BOSTON May 13th 1774

GENTLEMEN

I am desired by the Freeholders and other Inhabitants of this Town to inclose you an Attested Copy of their Vote passed in Town Meeting legally assembled this day. The occasion of this Meeting is most alarming: We have receivd a Copy of an Act of the British Parliament (which is also inclos'd) wherein it appears that the Inhabitants of this Town have been tryed and condemned and are to be punished by the shutting up of the Harbour, and other Ways, without their having been called to answer for, nay, for ought that appears without their having been even accused of any crime committed by them; for no such crime is alledged in the Act.

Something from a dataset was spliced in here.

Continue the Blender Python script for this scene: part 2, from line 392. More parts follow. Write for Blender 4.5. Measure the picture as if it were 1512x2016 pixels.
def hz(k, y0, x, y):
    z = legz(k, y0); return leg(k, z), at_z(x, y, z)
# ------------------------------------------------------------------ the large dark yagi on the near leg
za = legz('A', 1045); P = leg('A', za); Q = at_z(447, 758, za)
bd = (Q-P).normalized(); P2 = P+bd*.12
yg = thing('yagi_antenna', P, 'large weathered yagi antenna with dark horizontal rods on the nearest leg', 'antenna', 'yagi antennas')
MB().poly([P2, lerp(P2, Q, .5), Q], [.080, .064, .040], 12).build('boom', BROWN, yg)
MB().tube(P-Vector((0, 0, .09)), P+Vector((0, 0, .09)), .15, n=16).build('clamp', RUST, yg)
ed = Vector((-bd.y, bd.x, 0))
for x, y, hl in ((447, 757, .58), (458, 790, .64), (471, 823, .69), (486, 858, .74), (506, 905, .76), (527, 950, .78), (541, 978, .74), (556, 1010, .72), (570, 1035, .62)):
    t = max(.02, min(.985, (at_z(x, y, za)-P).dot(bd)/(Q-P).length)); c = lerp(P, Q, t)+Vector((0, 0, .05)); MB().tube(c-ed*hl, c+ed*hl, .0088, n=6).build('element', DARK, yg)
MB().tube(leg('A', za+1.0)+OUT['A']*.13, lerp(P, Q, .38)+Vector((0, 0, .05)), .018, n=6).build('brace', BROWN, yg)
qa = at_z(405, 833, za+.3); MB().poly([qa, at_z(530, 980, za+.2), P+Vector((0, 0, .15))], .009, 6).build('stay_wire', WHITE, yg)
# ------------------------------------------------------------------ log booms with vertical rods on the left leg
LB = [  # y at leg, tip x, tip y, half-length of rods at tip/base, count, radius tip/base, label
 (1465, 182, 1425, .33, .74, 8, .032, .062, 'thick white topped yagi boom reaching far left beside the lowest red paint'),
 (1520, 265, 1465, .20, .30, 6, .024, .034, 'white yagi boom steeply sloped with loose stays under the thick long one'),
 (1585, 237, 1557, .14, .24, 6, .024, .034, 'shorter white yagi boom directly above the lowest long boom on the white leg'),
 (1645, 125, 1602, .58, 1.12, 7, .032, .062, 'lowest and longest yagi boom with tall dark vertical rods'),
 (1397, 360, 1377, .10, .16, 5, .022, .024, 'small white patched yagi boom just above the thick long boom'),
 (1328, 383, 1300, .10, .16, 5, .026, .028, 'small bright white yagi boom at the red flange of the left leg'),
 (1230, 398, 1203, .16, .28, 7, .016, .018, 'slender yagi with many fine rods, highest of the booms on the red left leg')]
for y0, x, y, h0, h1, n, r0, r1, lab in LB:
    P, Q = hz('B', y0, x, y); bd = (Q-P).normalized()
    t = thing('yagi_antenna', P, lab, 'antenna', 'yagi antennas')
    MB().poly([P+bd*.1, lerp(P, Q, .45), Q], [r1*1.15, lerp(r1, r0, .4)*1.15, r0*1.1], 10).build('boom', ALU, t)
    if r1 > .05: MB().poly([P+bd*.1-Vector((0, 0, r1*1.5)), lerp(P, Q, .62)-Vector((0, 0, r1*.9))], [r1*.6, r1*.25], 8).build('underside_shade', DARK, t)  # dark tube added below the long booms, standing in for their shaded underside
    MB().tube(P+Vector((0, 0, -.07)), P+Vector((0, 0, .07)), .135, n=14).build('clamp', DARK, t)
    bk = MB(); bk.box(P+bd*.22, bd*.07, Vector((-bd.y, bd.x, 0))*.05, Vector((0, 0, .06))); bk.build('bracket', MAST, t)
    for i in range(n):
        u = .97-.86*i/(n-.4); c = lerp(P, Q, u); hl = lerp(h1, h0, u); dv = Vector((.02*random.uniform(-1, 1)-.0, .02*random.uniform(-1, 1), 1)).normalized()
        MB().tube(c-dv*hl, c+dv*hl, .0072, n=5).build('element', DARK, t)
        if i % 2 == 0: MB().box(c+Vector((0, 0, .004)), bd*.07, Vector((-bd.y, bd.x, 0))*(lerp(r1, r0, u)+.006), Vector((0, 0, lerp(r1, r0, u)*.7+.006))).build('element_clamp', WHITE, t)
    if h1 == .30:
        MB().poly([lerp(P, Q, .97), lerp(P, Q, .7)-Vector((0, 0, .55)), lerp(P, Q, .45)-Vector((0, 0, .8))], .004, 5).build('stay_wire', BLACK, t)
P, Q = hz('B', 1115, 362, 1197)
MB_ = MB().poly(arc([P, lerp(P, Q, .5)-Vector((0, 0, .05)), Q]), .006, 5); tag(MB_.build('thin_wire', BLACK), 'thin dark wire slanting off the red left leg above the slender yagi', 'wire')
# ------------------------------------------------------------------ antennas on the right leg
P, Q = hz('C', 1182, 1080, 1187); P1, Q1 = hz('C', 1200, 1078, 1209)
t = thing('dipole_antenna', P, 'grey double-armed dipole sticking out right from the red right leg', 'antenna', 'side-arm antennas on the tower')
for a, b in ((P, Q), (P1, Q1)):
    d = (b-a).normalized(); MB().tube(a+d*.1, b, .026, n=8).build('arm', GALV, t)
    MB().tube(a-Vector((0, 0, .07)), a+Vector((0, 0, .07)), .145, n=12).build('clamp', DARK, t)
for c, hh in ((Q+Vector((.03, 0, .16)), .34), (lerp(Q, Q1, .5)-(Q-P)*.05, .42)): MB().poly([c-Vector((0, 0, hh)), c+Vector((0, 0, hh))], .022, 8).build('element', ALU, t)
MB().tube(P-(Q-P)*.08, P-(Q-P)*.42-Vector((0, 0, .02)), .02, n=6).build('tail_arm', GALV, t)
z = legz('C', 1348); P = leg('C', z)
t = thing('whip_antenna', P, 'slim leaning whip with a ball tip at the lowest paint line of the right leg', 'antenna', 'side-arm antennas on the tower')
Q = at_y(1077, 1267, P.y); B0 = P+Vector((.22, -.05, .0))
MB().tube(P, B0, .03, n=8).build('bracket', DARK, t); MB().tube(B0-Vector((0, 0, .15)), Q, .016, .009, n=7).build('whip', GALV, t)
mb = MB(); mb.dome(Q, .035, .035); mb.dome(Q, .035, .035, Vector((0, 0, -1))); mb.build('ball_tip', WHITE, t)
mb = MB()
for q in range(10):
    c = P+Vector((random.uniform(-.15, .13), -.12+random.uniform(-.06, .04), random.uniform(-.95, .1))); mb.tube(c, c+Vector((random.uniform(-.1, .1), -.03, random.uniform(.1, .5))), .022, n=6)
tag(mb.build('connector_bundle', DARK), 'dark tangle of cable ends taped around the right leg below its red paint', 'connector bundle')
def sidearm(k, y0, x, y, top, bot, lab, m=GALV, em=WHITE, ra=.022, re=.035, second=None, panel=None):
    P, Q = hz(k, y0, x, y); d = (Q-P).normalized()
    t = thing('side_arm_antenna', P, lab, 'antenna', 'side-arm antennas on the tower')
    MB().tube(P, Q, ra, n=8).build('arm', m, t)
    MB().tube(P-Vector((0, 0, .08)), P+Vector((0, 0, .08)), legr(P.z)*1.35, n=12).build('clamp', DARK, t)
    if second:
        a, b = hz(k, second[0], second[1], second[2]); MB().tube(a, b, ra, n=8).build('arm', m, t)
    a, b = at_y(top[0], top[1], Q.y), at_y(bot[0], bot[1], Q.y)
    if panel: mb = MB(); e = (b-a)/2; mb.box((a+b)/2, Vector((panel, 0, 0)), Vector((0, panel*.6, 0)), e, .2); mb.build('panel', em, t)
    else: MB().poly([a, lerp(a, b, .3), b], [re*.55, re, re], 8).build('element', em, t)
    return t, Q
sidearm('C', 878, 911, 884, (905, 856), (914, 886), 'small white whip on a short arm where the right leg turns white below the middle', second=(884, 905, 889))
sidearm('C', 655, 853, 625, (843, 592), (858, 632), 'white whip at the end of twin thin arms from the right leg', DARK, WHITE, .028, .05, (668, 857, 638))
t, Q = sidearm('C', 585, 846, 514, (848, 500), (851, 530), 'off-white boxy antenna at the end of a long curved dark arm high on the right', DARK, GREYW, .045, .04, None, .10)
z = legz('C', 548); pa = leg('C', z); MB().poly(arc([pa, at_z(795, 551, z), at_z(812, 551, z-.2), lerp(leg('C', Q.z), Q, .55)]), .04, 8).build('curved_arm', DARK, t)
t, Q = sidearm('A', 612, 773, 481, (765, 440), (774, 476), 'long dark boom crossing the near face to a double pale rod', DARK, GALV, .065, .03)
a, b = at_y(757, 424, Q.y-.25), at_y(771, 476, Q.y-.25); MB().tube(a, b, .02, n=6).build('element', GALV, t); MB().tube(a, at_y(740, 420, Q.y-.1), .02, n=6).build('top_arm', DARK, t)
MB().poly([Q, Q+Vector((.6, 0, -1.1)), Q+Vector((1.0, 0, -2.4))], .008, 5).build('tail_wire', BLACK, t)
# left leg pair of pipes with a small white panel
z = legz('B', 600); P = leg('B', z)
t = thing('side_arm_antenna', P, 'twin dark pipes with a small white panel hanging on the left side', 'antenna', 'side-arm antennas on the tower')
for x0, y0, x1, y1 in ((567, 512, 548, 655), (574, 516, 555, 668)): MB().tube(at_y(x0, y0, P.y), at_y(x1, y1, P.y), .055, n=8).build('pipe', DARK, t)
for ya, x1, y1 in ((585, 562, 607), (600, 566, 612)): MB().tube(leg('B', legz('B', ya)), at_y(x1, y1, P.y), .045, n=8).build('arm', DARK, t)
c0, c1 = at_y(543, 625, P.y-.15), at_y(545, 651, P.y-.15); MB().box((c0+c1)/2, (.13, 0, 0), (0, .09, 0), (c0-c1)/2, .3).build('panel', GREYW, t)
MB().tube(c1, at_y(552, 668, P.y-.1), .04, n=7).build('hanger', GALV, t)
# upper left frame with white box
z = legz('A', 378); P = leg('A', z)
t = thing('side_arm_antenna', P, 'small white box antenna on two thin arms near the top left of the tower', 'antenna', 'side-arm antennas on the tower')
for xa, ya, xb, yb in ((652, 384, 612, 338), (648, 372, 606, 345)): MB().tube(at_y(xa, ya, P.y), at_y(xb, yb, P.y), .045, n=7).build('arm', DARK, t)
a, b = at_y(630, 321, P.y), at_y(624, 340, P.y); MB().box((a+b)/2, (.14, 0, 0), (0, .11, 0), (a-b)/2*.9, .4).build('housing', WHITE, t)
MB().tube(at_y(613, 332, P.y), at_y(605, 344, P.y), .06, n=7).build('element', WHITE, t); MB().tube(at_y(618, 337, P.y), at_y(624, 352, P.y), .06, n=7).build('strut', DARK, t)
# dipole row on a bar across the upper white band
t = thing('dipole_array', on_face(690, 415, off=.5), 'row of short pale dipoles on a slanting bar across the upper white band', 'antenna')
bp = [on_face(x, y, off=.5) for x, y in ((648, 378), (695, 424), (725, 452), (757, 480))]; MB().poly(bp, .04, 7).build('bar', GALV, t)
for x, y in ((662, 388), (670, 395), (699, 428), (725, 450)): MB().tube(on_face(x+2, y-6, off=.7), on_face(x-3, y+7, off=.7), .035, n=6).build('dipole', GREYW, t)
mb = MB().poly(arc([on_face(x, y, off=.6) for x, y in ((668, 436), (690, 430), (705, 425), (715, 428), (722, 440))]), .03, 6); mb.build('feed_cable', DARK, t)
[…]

The Town of Boston is now suffering the Stroke of Vengeance in the common cause of America. I hope they will sustain the Blow with a becoming fortitude, and that the Effects of this cruel Act, intended to intimidate and Subdue the Spirits of all America will by the joint Efforts of all be frustrated.

The People receive this Edict with Indignation. It is expected by their Enemies, and feard by some of their Friends, that this Town singly will not be able to support the cause under so severe a Tryal, as the very being of every Colony, considered as a free People depends upon the Event, a Thought so dishonorable to our Brethren cannot be entertaind, as that this Town will now be left to struggle alone.

General Gage is just arrivd here, with a Commission to Supercede Gov. Hutchinson. It is said that the Town of Salem about twenty miles East of this metropolis is to be the Seat of Government-that the Commissioners of the Cus-toms and their numerous Retinue are to remove to the Town of Marblehead a Town contiguous to Salem and that this if the General shall think proper is to be a Garrison'd Town. Reports are various and contradictory.

I am with very great Regard

Gentlemen

Your most humble servt

SAMUEL ADAMS

To the Gentlemen of the Committee of Correspondence appointed by the Hon House of Deputies in Connecticutt.